They came to Australia long before me and passed away before I had a chance to meet them.
I knocked on the door of their childhood's house in an attempt to come to grips with their personalities, the enigma of their suffering and the poignancy of their passing.
Their books and mementos left behind hold the sense of absolutely devoted love and the separateness that human identity involves.
I traveled far to find their last house they occupied in Australia by the urgency of my quest to understand and, through understanding, re-create their lives.
Some of my family members, some deceased and some still alive, living in Austria...
Slovakia watched Nazi crimes happen or looked away...
The concept of collective guilt...I looked through the same window they used to see the Jews to be rounded up and...

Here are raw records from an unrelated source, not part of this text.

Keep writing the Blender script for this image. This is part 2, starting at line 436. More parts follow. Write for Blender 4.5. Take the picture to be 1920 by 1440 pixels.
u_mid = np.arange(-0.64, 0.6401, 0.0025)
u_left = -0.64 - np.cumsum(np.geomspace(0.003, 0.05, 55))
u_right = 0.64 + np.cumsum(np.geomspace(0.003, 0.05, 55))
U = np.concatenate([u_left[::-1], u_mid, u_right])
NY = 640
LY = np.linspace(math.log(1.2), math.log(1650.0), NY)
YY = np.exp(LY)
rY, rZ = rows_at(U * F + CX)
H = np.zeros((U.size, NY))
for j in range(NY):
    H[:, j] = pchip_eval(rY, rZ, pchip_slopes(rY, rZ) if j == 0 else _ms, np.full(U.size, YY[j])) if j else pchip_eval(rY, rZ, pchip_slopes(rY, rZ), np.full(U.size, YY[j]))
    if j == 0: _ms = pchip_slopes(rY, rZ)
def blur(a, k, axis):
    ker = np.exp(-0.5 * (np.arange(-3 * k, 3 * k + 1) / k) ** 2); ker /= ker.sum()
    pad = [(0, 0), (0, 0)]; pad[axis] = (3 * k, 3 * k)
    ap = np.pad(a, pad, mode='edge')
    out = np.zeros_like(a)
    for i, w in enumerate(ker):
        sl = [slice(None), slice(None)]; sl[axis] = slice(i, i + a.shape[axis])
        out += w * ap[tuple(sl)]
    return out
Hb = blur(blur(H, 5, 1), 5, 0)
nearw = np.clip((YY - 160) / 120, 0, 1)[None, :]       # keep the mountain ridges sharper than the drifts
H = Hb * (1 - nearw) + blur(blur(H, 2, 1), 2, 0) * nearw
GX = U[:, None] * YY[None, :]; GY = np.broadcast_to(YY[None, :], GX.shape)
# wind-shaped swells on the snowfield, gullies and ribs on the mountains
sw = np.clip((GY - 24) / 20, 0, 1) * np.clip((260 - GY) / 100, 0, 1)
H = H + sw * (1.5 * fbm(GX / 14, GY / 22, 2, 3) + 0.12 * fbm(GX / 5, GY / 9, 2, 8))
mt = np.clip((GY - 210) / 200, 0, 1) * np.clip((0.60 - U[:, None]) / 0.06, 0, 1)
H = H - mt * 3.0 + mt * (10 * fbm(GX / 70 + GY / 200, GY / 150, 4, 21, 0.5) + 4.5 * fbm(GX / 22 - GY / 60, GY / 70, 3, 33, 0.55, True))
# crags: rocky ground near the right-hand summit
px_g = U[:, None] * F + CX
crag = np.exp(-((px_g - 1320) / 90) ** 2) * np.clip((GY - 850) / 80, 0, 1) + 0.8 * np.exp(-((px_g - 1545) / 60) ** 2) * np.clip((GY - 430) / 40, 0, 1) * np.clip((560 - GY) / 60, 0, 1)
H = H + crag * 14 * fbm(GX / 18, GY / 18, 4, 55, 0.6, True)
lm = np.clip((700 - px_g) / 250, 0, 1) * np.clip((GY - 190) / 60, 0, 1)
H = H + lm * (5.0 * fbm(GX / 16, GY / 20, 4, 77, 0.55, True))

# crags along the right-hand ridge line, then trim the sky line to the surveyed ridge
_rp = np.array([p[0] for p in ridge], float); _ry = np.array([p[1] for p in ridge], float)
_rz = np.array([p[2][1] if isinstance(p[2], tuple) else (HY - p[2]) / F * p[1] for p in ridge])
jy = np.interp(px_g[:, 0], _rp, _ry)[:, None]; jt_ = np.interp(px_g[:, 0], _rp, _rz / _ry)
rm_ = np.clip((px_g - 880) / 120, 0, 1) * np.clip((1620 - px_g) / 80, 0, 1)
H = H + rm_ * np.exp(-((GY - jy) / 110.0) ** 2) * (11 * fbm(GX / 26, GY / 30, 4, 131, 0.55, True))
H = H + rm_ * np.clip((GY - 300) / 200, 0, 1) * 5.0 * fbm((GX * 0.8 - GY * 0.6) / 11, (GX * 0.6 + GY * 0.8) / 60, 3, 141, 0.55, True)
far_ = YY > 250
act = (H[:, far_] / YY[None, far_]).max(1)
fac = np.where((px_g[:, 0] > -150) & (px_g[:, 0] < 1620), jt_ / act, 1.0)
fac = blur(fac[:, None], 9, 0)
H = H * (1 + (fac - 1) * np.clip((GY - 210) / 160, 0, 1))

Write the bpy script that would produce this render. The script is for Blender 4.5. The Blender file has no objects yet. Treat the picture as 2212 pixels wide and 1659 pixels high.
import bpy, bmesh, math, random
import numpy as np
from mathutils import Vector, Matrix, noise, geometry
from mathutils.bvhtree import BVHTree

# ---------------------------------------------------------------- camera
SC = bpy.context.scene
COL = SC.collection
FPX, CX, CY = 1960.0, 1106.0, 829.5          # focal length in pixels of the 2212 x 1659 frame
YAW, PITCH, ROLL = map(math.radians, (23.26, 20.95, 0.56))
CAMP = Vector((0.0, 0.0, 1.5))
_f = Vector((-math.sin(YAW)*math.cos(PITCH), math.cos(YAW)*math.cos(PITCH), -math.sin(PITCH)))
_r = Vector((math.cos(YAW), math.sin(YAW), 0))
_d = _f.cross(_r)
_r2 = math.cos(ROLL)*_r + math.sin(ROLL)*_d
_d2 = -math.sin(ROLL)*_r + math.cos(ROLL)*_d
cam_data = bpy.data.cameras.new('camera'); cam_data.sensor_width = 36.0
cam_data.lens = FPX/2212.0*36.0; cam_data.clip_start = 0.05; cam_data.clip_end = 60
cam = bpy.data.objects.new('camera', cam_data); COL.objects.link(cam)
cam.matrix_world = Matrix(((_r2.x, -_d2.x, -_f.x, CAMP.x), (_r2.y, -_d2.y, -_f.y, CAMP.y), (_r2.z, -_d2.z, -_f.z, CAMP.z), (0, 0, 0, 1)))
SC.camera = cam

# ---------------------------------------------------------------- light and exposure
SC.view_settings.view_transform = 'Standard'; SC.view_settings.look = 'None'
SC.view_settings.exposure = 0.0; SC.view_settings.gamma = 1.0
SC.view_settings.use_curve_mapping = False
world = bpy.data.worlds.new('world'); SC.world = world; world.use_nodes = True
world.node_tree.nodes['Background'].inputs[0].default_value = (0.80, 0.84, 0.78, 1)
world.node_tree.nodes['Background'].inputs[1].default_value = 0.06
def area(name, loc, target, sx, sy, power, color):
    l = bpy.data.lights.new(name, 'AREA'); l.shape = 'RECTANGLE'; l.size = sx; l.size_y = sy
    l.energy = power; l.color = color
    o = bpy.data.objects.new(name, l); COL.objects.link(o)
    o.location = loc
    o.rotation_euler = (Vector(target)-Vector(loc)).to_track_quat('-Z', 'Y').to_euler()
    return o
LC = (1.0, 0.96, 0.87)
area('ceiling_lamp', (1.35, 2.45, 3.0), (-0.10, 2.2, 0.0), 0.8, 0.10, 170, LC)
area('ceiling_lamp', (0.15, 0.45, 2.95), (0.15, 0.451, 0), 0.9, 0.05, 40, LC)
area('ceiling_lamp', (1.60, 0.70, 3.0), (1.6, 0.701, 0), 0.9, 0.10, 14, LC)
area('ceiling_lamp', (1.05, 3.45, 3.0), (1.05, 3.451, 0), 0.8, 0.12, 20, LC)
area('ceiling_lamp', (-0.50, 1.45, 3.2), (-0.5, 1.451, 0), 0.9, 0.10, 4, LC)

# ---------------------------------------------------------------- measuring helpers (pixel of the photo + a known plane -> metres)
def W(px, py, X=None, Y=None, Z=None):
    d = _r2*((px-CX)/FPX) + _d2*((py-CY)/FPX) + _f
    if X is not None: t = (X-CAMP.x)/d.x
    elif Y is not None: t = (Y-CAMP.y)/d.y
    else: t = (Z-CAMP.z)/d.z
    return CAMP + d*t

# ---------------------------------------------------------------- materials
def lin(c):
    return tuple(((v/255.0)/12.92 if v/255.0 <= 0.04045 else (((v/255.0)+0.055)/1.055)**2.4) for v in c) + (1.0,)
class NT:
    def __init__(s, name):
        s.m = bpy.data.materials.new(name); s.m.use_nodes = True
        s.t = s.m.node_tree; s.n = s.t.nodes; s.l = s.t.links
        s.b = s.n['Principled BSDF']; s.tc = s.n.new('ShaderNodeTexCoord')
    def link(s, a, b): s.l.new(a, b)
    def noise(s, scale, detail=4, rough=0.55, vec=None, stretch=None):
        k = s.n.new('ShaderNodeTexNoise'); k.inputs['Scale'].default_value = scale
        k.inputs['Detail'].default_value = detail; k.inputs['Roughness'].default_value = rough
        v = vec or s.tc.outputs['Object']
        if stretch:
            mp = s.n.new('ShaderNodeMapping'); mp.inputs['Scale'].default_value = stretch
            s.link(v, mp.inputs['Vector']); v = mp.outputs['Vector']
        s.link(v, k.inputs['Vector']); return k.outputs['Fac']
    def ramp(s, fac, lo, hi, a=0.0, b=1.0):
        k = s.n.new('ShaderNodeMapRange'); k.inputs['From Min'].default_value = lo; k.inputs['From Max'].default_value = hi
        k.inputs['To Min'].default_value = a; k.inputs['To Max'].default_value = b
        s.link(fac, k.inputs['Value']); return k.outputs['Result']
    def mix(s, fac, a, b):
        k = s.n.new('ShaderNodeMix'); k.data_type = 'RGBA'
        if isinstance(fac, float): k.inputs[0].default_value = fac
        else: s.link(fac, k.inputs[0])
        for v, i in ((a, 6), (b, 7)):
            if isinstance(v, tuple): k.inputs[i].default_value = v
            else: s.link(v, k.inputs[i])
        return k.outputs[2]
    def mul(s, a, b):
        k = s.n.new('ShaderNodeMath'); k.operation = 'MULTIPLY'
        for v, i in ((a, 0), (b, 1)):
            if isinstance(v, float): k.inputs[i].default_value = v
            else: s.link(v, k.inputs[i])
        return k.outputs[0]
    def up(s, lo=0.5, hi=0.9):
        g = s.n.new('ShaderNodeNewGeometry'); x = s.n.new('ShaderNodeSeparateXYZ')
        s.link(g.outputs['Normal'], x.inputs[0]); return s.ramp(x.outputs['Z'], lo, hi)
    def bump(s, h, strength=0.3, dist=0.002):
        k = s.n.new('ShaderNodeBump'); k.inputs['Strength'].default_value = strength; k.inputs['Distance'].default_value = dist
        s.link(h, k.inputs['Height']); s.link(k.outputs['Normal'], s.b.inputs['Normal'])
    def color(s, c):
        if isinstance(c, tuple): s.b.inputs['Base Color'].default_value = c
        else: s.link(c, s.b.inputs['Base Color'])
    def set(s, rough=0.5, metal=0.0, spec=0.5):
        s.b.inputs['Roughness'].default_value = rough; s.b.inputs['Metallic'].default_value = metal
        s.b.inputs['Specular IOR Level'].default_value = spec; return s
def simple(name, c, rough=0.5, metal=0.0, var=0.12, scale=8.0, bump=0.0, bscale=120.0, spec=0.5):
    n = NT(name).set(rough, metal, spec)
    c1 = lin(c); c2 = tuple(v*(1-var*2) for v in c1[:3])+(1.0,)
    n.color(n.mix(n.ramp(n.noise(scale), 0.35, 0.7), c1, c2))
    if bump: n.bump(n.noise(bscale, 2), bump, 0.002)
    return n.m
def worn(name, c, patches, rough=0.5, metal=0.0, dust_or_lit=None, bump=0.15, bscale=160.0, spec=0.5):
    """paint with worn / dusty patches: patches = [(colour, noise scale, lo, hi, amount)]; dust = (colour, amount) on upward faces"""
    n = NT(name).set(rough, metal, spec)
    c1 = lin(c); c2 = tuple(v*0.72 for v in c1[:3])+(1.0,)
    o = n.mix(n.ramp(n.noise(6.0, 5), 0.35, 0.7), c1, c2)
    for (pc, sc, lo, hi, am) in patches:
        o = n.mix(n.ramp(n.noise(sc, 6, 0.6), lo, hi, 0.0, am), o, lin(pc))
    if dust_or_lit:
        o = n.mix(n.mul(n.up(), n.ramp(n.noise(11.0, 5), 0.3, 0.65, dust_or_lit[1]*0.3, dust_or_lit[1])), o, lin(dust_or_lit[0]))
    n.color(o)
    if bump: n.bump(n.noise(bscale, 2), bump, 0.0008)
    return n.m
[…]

I certainly felt the sense of my grandparents' silent suffering of shame but I could not love them less because of that...
I visited the remains of the church where my Grandmother's sister was burnt alive.
I walked through the forest they used to hide and nearly starved.
I climbed to the Jewish Memorial and asked myself: "Does that then make it easier to understand why they did not help?"
I found my Grandmother kneeling in a church lost in prays. I sat next to her knowing that it is not up to me to point the finger and blame...
I left the city of my childhood aching with sadness and love. I have done my own excavations of historical and personal holocausts.
I have been away when my Grandmother died. I just got her message: " I didn't choose that life. I just wanted to survive."
It meant a laying to rest of ghosts of the holocaust and an attempt to normalize my grandparents' guilt and shame of the past.
When I think about my deceased family, I feel the strong tug of love and death.
Meanwhile, I am on my own, left to live my comfortable life and to ponder: "What would I do in their place?"
The truth is, indeed, so fragile and yet so devastatingly lethal just like life itself. But far more frightening is the notion of dying with a heart full of regret and shame.
My family members had no choice but I have. I can not change where do I come from but I can change who I become.